▶

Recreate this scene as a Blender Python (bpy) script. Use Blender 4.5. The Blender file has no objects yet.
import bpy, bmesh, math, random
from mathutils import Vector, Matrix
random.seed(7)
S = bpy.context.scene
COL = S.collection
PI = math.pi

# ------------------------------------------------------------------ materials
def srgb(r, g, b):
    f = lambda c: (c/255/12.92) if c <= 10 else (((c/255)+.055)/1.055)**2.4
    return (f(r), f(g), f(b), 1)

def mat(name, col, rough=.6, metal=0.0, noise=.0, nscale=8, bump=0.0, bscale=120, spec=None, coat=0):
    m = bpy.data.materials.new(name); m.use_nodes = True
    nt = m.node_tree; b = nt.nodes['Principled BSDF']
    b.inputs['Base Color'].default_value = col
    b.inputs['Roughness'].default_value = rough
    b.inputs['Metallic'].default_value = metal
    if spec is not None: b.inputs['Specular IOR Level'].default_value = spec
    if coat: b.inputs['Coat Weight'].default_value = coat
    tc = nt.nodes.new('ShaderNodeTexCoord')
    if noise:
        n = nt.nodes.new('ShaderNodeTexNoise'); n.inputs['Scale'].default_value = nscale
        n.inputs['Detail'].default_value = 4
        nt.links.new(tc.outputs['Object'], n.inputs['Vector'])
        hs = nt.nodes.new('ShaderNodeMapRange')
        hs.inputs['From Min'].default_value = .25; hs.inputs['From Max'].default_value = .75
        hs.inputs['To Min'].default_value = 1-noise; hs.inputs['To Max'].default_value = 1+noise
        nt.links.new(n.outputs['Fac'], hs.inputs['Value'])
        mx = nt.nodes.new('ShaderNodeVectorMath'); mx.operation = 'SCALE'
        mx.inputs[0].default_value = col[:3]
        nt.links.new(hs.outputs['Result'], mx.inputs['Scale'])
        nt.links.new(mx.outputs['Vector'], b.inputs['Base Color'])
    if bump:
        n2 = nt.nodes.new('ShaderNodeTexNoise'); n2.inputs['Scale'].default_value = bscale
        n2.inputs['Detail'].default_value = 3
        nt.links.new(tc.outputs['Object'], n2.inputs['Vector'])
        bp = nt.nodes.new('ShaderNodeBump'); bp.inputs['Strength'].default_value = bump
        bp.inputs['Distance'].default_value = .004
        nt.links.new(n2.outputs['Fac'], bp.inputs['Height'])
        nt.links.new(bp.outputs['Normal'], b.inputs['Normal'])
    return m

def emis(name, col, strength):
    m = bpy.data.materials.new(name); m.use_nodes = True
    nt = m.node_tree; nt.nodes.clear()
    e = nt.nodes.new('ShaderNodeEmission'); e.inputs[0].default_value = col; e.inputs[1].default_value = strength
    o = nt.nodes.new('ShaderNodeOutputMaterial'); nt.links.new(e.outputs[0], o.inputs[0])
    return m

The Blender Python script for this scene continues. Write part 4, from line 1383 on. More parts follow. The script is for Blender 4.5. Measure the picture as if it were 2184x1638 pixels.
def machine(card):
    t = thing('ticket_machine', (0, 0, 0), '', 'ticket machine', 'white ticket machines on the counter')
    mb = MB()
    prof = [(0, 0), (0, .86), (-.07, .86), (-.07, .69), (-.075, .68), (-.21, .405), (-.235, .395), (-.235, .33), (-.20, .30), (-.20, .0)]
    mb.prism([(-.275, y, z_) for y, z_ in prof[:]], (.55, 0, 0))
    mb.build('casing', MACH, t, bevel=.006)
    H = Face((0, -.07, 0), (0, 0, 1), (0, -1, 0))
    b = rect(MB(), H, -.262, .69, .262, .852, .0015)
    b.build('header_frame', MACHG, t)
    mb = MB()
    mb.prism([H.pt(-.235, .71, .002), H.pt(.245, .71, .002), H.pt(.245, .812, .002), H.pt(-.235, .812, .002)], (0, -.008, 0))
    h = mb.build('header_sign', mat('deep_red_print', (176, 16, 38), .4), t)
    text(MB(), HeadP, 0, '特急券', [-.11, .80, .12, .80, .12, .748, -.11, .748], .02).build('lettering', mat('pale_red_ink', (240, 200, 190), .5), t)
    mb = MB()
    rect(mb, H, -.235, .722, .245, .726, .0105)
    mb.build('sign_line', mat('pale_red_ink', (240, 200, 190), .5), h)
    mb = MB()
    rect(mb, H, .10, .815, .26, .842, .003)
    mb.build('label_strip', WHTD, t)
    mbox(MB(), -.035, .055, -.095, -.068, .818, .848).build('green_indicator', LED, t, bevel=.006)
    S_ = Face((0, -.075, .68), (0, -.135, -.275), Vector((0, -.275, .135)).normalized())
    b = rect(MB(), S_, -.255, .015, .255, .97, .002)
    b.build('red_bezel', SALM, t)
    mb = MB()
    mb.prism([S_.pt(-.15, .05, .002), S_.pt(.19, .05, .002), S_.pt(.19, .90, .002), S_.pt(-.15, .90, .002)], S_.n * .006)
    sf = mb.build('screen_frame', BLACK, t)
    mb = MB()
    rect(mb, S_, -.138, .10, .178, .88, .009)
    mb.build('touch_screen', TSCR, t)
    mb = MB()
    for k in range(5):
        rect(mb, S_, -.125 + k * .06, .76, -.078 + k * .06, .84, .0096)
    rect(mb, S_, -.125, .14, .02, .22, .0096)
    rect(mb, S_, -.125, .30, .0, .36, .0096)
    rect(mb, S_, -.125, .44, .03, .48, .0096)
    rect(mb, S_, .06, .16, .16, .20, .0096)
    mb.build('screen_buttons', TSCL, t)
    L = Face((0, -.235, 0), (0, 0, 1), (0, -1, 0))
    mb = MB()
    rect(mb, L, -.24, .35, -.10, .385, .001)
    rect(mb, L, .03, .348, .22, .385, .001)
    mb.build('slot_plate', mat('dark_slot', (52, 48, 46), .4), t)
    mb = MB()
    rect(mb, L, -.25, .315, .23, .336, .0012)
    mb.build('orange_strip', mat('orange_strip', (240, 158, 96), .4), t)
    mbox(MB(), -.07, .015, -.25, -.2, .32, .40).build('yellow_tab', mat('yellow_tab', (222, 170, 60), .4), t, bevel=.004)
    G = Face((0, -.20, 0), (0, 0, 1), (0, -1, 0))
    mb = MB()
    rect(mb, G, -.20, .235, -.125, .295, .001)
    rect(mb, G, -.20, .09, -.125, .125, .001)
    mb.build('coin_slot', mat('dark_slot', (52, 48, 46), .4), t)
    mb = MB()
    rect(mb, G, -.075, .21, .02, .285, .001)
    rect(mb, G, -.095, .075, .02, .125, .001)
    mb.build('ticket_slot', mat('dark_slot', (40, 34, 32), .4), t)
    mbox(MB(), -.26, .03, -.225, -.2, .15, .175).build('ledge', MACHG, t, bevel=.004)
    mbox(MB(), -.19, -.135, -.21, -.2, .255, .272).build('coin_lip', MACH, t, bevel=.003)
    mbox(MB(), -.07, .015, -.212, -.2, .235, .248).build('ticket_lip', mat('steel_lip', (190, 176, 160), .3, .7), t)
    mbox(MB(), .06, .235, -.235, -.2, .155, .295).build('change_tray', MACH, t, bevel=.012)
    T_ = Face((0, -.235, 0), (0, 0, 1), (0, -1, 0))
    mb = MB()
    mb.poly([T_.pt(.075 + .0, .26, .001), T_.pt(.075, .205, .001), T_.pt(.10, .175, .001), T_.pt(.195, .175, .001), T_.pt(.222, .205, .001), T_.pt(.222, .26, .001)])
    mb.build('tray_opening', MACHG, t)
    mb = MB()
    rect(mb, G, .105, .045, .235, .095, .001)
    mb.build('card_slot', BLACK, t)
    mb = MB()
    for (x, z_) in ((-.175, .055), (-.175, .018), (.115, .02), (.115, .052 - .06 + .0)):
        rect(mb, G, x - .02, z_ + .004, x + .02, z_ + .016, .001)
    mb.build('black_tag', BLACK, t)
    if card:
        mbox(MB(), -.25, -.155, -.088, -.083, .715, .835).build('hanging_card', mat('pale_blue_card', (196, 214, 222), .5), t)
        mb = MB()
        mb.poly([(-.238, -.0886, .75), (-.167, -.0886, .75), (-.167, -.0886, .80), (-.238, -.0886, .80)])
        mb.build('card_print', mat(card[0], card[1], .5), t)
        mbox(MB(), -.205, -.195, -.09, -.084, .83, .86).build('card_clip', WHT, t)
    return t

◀

_Task instructions:_
Each line in the material either holds the string "script" or does not. State how many do, and nothing else.

_Result for this task:_
2